Egal wie es letztlich mit der britischen Bitte um Verschiebung des Brexit ausgeht: Die vergangenen Monate rund um den Austritt des Vereinigten Königsreiches aus der Europäischen Union sind wohl für alle Anhänger der liberal–demokratischen parlamentarischen Demokratie eine sehr herbe Enttäuschung. Was sich da in London seit Monaten abspielt ist leider Wasser auf die Mühlen jener, die es schon immer gewusst haben wollen: Die pluralistisch strukturierten Parlamente können keine nachhaltigen Probleme lösen. Es muss eine starke Hand her… .
Die Enttäuschung im „Einzelfall“ Großbritannien ist besonders groß. Galten doch die Briten als eher kühle Strategen, tendenziell leidenschaftslose Pragmatiker und vor allem auf das Wohlergehen der eigenen Wirtschaft bedachte Realpolitiker.
Das politische Schauspiel im Britischen Unterhaus, von einigen der Premierministerin wohlgesinnten Kommentaren als gefinkelte Pokerpartie oder als Billard über drei Banden interpretiert, geriet aus dem Ruder. Spätestens ab dem Zeitpunkt, ab dem sich der „Speaker“ des House of Commons geschäftsordnungsmäßig auf das frühe 17. Jahrhundert berief ist klar: Der britische Parlamentarismus ist tatsächlich in einer Verfassungskrise. Keine Präsidiale, keine Klubobmänner- Zusammenkunft , kein Ältestenrat. Statt dessen lautes Geschrei im desorientierten Plenum … .

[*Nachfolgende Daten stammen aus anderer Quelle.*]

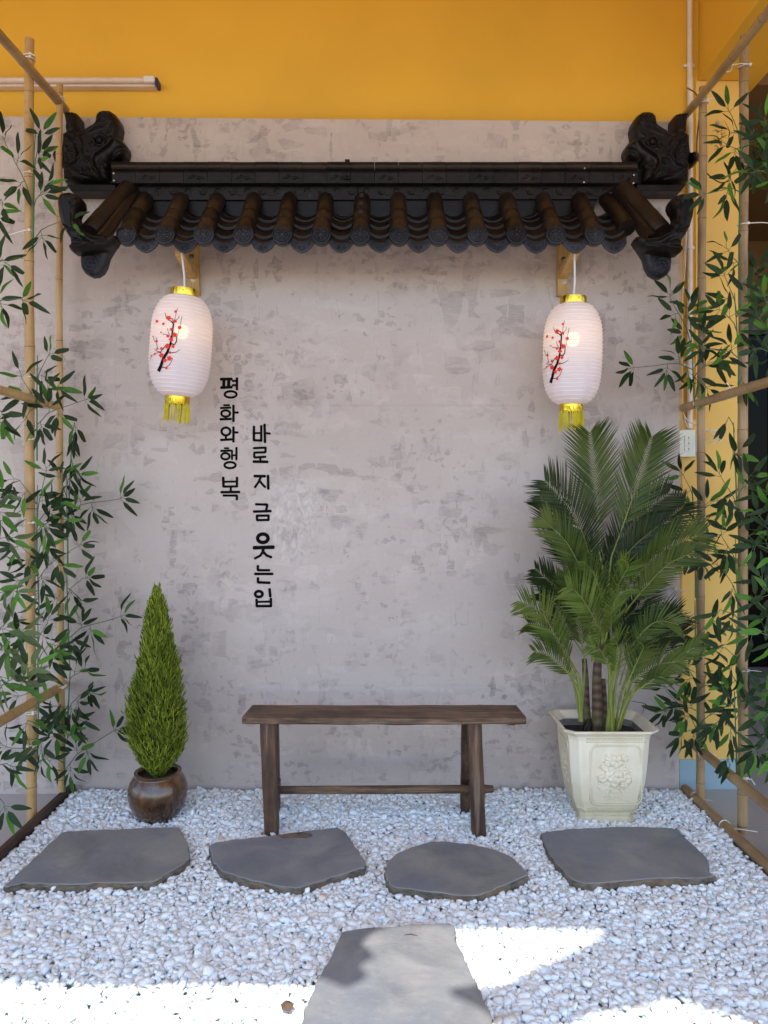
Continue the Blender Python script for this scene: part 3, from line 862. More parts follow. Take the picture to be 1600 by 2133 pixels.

Nicht auszudenken solches passierte in Deutschland, den Niederlanden oder Österreich. Die geballte Kraft der Medien und der politologischen Expertise würde den politischen Notstand ausrufen und das Ende des demokratischen Abendlandes beschwören.
Für die international eng vernetzte Ökonomie und das ebenso wie für die Kapitalmärkte Gift. Aber, wer weiß ? Vielleicht gibt es doch die ur–britische Deeskalation in letzter Minute. Mit Schirm, Charme und Melone.